After Isaac's death in 1517 his pupil Ludwig Senfl, who had been a member of the Imperial chapel choir, compiled music composed for Constance and for the Habsburg Imperial court into the collection which was published by Hieronymus Formschneider in Nuremberg in three volumes (1550–1555) and titled the Choralis Constantinus. Gerhard Pätzig, in his dissertation for the University of Tübingen in 1956, compared available manuscripts with the Formschneider print and determined that the music written for the Constance cathedral was most of that contained in Volume II and parts of Volume III of the Formschneider publication. The remainder of the Choralis Constantinus is from Maximilian's court repertory.
A modern edition appeared in Volumes 10 and 32 of Denkmäler der Tonkunst in Österreich, the latter edited by Anton Webern, the famous composer, who was a composition student of Arnold Schoenberg. He prepared this volume as part of his dissertation for the University of Vienna, where he received his PhD in 1906. Volume III, edited by Louise Cuyler, was published by the University of Michigan Press in 1950. The Formschneider edition was reprinted with short introductory essays by Edward R. Lerner (Peer: Alamire, 1990–1994).

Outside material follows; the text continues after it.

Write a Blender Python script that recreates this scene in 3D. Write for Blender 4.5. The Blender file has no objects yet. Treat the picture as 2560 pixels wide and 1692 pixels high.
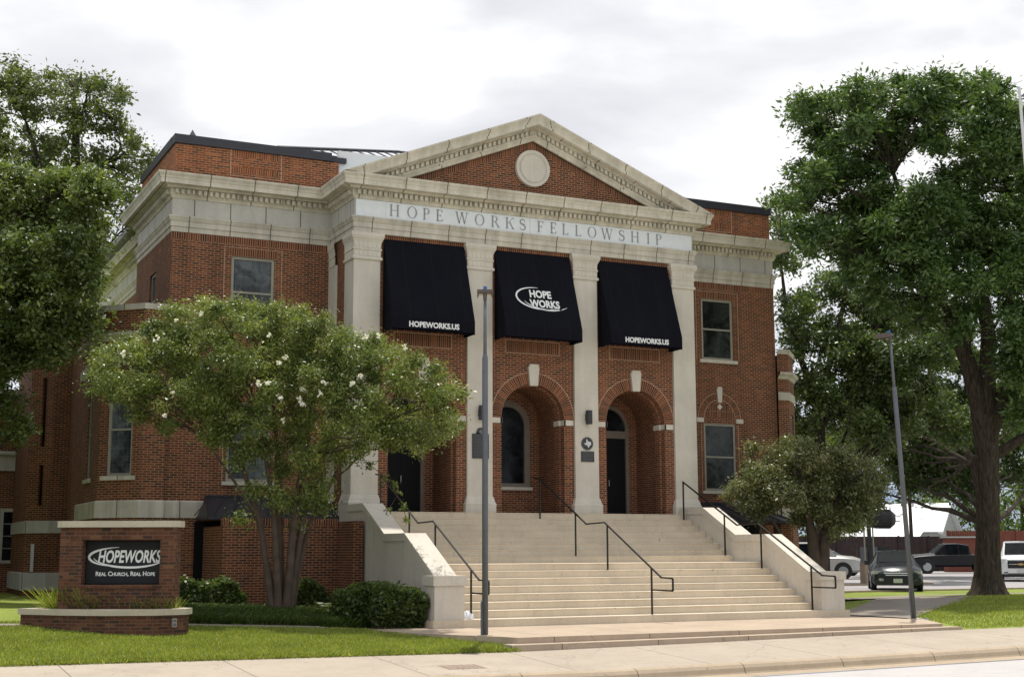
import bpy, bmesh, math, random
import numpy as np
from mathutils import Vector, Matrix

sc = bpy.context.scene
COL = sc.collection
PI = math.pi
rad = math.radians

# ---------------------------------------------------------------- camera
cam_d = bpy.data.cameras.new("camera"); cam = bpy.data.objects.new("camera", cam_d); COL.objects.link(cam)
sc.camera = cam
CAM_POS = (-19.267, -38.339, 1.824)
YAW, PITCH, ROLL, FPX = 0.44955, 0.152715, -0.0031445, 3446.74
fv = Vector((math.sin(YAW)*math.cos(PITCH), math.cos(YAW)*math.cos(PITCH), math.sin(PITCH)))
rv = Vector((math.cos(YAW), -math.sin(YAW), 0)); uv_ = rv.cross(fv)
r2 = rv*math.cos(ROLL)+uv_*math.sin(ROLL); u2 = -rv*math.sin(ROLL)+uv_*math.cos(ROLL)
cam.matrix_world = Matrix(((r2.x, u2.x, -fv.x, CAM_POS[0]), (r2.y, u2.y, -fv.y, CAM_POS[1]), (r2.z, u2.z, -fv.z, CAM_POS[2]), (0, 0, 0, 1)))
cam_d.sensor_fit = 'HORIZONTAL'; cam_d.sensor_width = 36.0; cam_d.lens = 36.0*FPX/2560.0
cam_d.clip_start = 0.3; cam_d.clip_end = 2500

# ---------------------------------------------------------------- light
sc.view_settings.view_transform = 'Standard'; sc.view_settings.look = 'None'
sc.view_settings.exposure = 0.0; sc.view_settings.gamma = 1.0
SUN_EL, SUN_AZ = rad(76.0), math.atan2(0.56, 0.83)      # azimuth measured from +y towards +x
sdir = Vector((math.cos(SUN_EL)*math.sin(SUN_AZ), math.cos(SUN_EL)*math.cos(SUN_AZ), math.sin(SUN_EL)))
sun_d = bpy.data.lights.new("sun", 'SUN'); sun = bpy.data.objects.new("sun", sun_d); COL.objects.link(sun)
sun_d.energy = 4.7; sun_d.angle = rad(0.8); sun_d.color = (1.0, 0.945, 0.86)
sun.rotation_euler = sdir.to_track_quat('Z', 'Y').to_euler(); sun.location = (0, 0, 60)

world = bpy.data.worlds.new("World"); sc.world = world; world.use_nodes = True
wn, wl = world.node_tree.nodes, world.node_tree.links
wn.clear()
w_out = wn.new('ShaderNodeOutputWorld'); w_bg = wn.new('ShaderNodeBackground'); w_bg2 = wn.new('ShaderNodeBackground')
sky = wn.new('ShaderNodeTexSky'); sky.sky_type = 'NISHITA'; sky.sun_disc = False
sky.sun_elevation = SUN_EL; sky.sun_rotation = SUN_AZ
wl.new(sky.outputs[0], w_bg.inputs[0]); w_bg.inputs[1].default_value = 0.10
w_tc = wn.new('ShaderNodeTexCoord')
w_map = wn.new('ShaderNodeMapping'); w_map.inputs['Scale'].default_value = (1.0, 1.0, 2.6); w_map.inputs['Location'].default_value = (0.35, 0.1, 0.6)
wl.new(w_tc.outputs['Generated'], w_map.inputs[0])
n1 = wn.new('ShaderNodeTexNoise'); n1.inputs['Scale'].default_value = 4.6; n1.inputs['Detail'].default_value = 6; n1.inputs['Roughness'].default_value = 0.5
n1.inputs['Distortion'].default_value = 0.25
wl.new(w_map.outputs[0], n1.inputs['Vector'])
cr = wn.new('ShaderNodeValToRGB'); e = cr.color_ramp.elements
e[0].position = 0.33; e[0].color = (0.78, 0.785, 0.835, 1)
e[1].position = 0.53; e[1].color = (1.04, 1.04, 1.04, 1)
m_ = cr.color_ramp.elements.new(0.45); m_.color = (0.90, 0.905, 0.94, 1)
wl.new(n1.outputs[0], cr.inputs[0])
sepz = wn.new('ShaderNodeSeparateXYZ'); wl.new(w_tc.outputs['Generated'], sepz.inputs[0])
gr = wn.new('ShaderNodeValToRGB'); ge = gr.color_ramp.elements
ge[0].position = 0.0; ge[0].color = (.30, .37, .47, 1); ge[1].position = 1.0; ge[1].color = (.74, .76, .80, 1)
for p_, c_ in ((.035, (.40, .48, .60)), (.10, (.66, .70, .75)), (.17, (.80, .81, .82)), (.32, (.80, .80, .80)), (.7, (.72, .74, .78))):
    q_ = ge.new(p_); q_.color = (*c_, 1)
wl.new(sepz.outputs['Z'], gr.inputs[0])
mxw = wn.new('ShaderNodeMix'); mxw.data_type = 'RGBA'; mxw.blend_type = 'MULTIPLY'; mxw.inputs[0].default_value = 1.0
wl.new(cr.outputs[0], mxw.inputs[6]); wl.new(gr.outputs[0], mxw.inputs[7])
wl.new(mxw.outputs[2], w_bg2.inputs[0]); w_bg2.inputs[1].default_value = 1.27
# thin spots in the cloud deck let the blue sky through, more so near the horizon
n2 = wn.new('ShaderNodeTexNoise'); n2.inputs['Scale'].default_value = 1.9; n2.inputs['Detail'].default_value = 4
m2 = wn.new('ShaderNodeMapping'); m2.inputs['Scale'].default_value = (1.0, 1.0, 2.2); m2.inputs['Location'].default_value = (3.1, 1.7, 0.2)
wl.new(w_tc.outputs['Generated'], m2.inputs[0]); wl.new(m2.outputs[0], n2.inputs['Vector'])
sepw = wn.new('ShaderNodeSeparateXYZ'); wl.new(w_tc.outputs['Generated'], sepw.inputs[0])
mr = wn.new('ShaderNodeMapRange'); mr.inputs['From Min'].default_value = 0.0; mr.inputs['From Max'].default_value = 0.28
mr.inputs['To Min'].default_value = 0.14; mr.inputs['To Max'].default_value = -0.08
wl.new(sepw.outputs['Z'], mr.inputs[0])
ad = wn.new('ShaderNodeMath'); ad.operation = 'ADD'; wl.new(n2.outputs[0], ad.inputs[0]); wl.new(mr.outputs[0], ad.inputs[1])
mr2 = wn.new('ShaderNodeMapRange'); mr2.inputs['From Min'].default_value = 0.60; mr2.inputs['From Max'].default_value = 0.80
wl.new(ad.outputs[0], mr2.inputs[0])
mixw = wn.new('ShaderNodeMixShader'); wl.new(mr2.outputs[0], mixw.inputs[0])
wl.new(w_bg2.outputs[0], mixw.inputs[1]); wl.new(w_bg.outputs[0], mixw.inputs[2])
wl.new(mixw.outputs[0], w_out.inputs[0])

# ---------------------------------------------------------------- materials
class NG:
    def __init__(s, name):
        s.m = bpy.data.materials.new(name); s.m.use_nodes = True
        s.t = s.m.node_tree; s.t.nodes.clear()
        s.out = s.t.nodes.new('ShaderNodeOutputMaterial'); s.b = s.t.nodes.new('ShaderNodeBsdfPrincipled')
        s.t.links.new(s.b.outputs[0], s.out.inputs[0])
    def n(s, typ, **kw):
        nd = s.t.nodes.new(typ)
        for k, v in kw.items(): setattr(nd, k, v)
        return nd
    def link(s, a, b): s.t.links.new(a, b)
    def put(s, sock, v):
        if hasattr(v, 'links') or hasattr(v, 'is_output'): s.link(v, sock)
        else: sock.default_value = v
    def math(s, op, a, b=0.0, c=None):
        nd = s.n('ShaderNodeMath', operation=op); s.put(nd.inputs[0], a); s.put(nd.inputs[1], b)
        if c is not None: s.put(nd.inputs[2], c)
        return nd.outputs[0]
    def noise(s, vec, scale, detail=4, rough=0.55, dist=0.0):
        nd = s.n('ShaderNodeTexNoise'); nd.inputs['Scale'].default_value = scale; nd.inputs['Detail'].default_value = detail
        nd.inputs['Roughness'].default_value = rough; nd.inputs['Distortion'].default_value = dist
        if vec is not None: s.link(vec, nd.inputs['Vector'])
        return nd.outputs[0]
    def mapping(s, vec, scale=(1, 1, 1), loc=(0, 0, 0)):
        nd = s.n('ShaderNodeMapping'); nd.inputs['Scale'].default_value = scale; nd.inputs['Location'].default_value = loc
        s.link(vec, nd.inputs[0]); return nd.outputs[0]
    def ramp(s, fac, stops):
        nd = s.n('ShaderNodeValToRGB'); el = nd.color_ramp.elements
        while len(el) < len(stops): el.new(0.5)
        for x, (p, c) in zip(el, stops): x.position = p; x.color = (c[0], c[1], c[2], 1) if not isinstance(c, (int, float)) else (c, c, c, 1)
        s.link(fac, nd.inputs[0]); return nd.outputs[0]
    def mix(s, f, a, b, typ='MIX'):
        nd = s.n('ShaderNodeMix', data_type='RGBA', blend_type=typ); s.put(nd.inputs[0], f)
        for i, v in ((6, a), (7, b)):
            s.put(nd.inputs[i], v if not isinstance(v, tuple) else (v[0], v[1], v[2], 1))
        return nd.outputs[2]
    def geo(s): return s.n('ShaderNodeNewGeometry').outputs['Position']
    def uv(s): return s.n('ShaderNodeUVMap', uv_map='uv').outputs[0]
    def bump(s, h, strength=0.3, dist=0.02):
        nd = s.n('ShaderNodeBump'); nd.inputs['Strength'].default_value = strength; nd.inputs['Distance'].default_value = dist
        s.link(h, nd.inputs['Height']); s.link(nd.outputs[0], s.b.inputs['Normal'])
    def fin(s, col=None, rough=0.8, metal=0.0, spec=0.3):
        if col is not None: s.put(s.b.inputs['Base Color'], col if not isinstance(col, tuple) else (col[0], col[1], col[2], 1))
        s.put(s.b.inputs['Roughness'], rough); s.b.inputs['Metallic'].default_value = metal
        s.b.inputs['Specular IOR Level'].default_value = spec
        return s.m

def brick(name, soldier=False, tint=(1, 1, 1), mcol=(.40, .235, .145)):
    g = NG(name); uv = g.uv(); sp = g.n('ShaderNodeSeparateXYZ'); g.link(uv, sp.inputs[0])
    u, v = sp.outputs[0], sp.outputs[1]
    bw, bh = (0.0702, 0.225) if soldier else (0.222, 0.0702)
    mu, mv = (0.22, 0.07) if soldier else (0.075, 0.23)
    vs = g.math('DIVIDE', v, bh); row = g.math('FLOOR', vs)
    us = g.math('DIVIDE', u, bw)
    if not soldier: us = g.math('ADD', us, g.math('MULTIPLY', g.math('MODULO', g.math('ABSOLUTE', row), 2.0), 0.5))
    colm = g.math('FLOOR', us)
    fu = g.math('FRACT', us); fv_ = g.math('FRACT', vs)
    mask = g.math('MULTIPLY', g.math('GREATER_THAN', fu, mu), g.math('GREATER_THAN', fv_, mv))
    cb = g.n('ShaderNodeCombineXYZ'); g.link(colm, cb.inputs[0]); g.link(row, cb.inputs[1])
    wnz = g.n('ShaderNodeTexWhiteNoise', noise_dimensions='2D'); g.link(cb.outputs[0], wnz.inputs['Vector'])
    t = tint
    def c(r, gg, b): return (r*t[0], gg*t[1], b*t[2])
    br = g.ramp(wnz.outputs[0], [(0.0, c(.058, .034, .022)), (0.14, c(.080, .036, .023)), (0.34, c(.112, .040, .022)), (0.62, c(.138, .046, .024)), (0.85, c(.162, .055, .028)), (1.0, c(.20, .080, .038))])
    big = g.noise(g.geo(), 0.55, 5, 0.6)
    bigf = g.ramp(big, [(0.28, 0.74), (0.5, 0.98), (0.72, 1.16)])
    stk = g.ramp(g.noise(g.mapping(g.geo(), (1.3, 1.3, 0.10)), 1.6, 5, 0.65), [(0.48, 1.0), (0.74, 0.70)])
    br = g.mix(1.0, br, bigf, 'MULTIPLY')
    fine = g.ramp(g.noise(g.geo(), 26, 3), [(0.3, 0.85), (0.7, 1.12)])
    br = g.mix(1.0, br, fine, 'MULTIPLY')
    mort = g.mix(g.noise(g.geo(), 1.2, 4), tuple(x*.86 for x in mcol), mcol)
    colr = g.mix(1.0, g.mix(mask, mort, br), stk, 'MULTIPLY')
    g.bump(mask, 0.35, 0.008)
    return g.fin(colr, 0.88, 0, 0.2)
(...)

Each Feast contains a polyphonic motet, based on the corresponding Gregorian chant for the Introit, Alleluia (or Tract) and Communion. Volume II contains most of the Solemn Feasts. Those Propers all include alternate verses of the Sequence hymn, set thus so as to allow for alternatim performance between the choir and the organist. The medieval Sequence was of particular interest to the Constance diocese, which included the monasteries of Reichenau and St. Gall where many Sequences originated.